++++ DATA BLOCK
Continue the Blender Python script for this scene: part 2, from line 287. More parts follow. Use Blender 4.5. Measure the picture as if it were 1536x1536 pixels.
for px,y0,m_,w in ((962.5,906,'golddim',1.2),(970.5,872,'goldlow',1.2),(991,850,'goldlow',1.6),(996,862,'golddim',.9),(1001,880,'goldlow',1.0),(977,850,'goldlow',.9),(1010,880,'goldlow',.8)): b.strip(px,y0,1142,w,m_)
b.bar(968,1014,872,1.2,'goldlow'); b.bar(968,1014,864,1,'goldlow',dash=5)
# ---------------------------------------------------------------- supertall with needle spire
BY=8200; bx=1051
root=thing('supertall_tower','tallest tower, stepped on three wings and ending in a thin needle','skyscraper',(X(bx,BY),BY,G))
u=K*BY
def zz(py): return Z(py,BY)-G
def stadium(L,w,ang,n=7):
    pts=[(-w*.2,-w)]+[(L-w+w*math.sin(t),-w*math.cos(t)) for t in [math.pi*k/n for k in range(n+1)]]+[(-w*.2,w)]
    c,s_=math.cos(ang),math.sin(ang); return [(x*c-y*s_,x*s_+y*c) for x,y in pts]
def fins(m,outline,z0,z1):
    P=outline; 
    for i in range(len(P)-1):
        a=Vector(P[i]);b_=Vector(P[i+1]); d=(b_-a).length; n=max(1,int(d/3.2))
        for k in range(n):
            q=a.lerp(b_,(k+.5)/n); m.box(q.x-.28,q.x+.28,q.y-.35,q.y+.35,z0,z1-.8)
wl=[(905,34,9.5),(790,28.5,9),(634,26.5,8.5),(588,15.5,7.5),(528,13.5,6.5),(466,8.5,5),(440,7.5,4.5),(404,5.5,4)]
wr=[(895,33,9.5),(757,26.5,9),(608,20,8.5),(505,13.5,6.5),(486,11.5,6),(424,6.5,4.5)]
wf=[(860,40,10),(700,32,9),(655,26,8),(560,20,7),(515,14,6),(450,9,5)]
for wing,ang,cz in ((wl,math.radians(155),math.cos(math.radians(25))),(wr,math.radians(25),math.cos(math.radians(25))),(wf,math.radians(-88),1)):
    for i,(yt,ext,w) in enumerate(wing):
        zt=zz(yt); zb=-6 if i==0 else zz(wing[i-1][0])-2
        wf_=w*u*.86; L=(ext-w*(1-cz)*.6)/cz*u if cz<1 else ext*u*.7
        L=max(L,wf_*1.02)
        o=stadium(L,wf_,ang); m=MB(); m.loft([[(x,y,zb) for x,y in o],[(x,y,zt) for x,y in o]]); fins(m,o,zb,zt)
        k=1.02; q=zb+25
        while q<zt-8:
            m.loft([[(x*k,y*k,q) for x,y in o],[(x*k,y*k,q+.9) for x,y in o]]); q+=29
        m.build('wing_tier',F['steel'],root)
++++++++
TO BE DONE:
Transcribe the whole listing exactly.

WRITTEN ANSWER:
Continue the Blender Python script for this scene: part 2, from line 287. More parts follow. Use Blender 4.5. Measure the picture as if it were 1536x1536 pixels.
for px,y0,m_,w in ((962.5,906,'golddim',1.2),(970.5,872,'goldlow',1.2),(991,850,'goldlow',1.6),(996,862,'golddim',.9),(1001,880,'goldlow',1.0),(977,850,'goldlow',.9),(1010,880,'goldlow',.8)): b.strip(px,y0,1142,w,m_)
b.bar(968,1014,872,1.2,'goldlow'); b.bar(968,1014,864,1,'goldlow',dash=5)
# ---------------------------------------------------------------- supertall with needle spire
BY=8200; bx=1051
root=thing('supertall_tower','tallest tower, stepped on three wings and ending in a thin needle','skyscraper',(X(bx,BY),BY,G))
u=K*BY
def zz(py): return Z(py,BY)-G
def stadium(L,w,ang,n=7):
    pts=[(-w*.2,-w)]+[(L-w+w*math.sin(t),-w*math.cos(t)) for t in [math.pi*k/n for k in range(n+1)]]+[(-w*.2,w)]
    c,s_=math.cos(ang),math.sin(ang); return [(x*c-y*s_,x*s_+y*c) for x,y in pts]
def fins(m,outline,z0,z1):
    P=outline; 
    for i in range(len(P)-1):
        a=Vector(P[i]);b_=Vector(P[i+1]); d=(b_-a).length; n=max(1,int(d/3.2))
        for k in range(n):
            q=a.lerp(b_,(k+.5)/n); m.box(q.x-.28,q.x+.28,q.y-.35,q.y+.35,z0,z1-.8)
wl=[(905,34,9.5),(790,28.5,9),(634,26.5,8.5),(588,15.5,7.5),(528,13.5,6.5),(466,8.5,5),(440,7.5,4.5),(404,5.5,4)]
wr=[(895,33,9.5),(757,26.5,9),(608,20,8.5),(505,13.5,6.5),(486,11.5,6),(424,6.5,4.5)]
wf=[(860,40,10),(700,32,9),(655,26,8),(560,20,7),(515,14,6),(450,9,5)]
for wing,ang,cz in ((wl,math.radians(155),math.cos(math.radians(25))),(wr,math.radians(25),math.cos(math.radians(25))),(wf,math.radians(-88),1)):
    for i,(yt,ext,w) in enumerate(wing):
        zt=zz(yt); zb=-6 if i==0 else zz(wing[i-1][0])-2
        wf_=w*u*.86; L=(ext-w*(1-cz)*.6)/cz*u if cz<1 else ext*u*.7
        L=max(L,wf_*1.02)
        o=stadium(L,wf_,ang); m=MB(); m.loft([[(x,y,zb) for x,y in o],[(x,y,zt) for x,y in o]]); fins(m,o,zb,zt)
        k=1.02; q=zb+25
        while q<zt-8:
            m.loft([[(x*k,y*k,q) for x,y in o],[(x*k,y*k,q+.9) for x,y in o]]); q+=29
        m.build('wing_tier',F['steel'],root)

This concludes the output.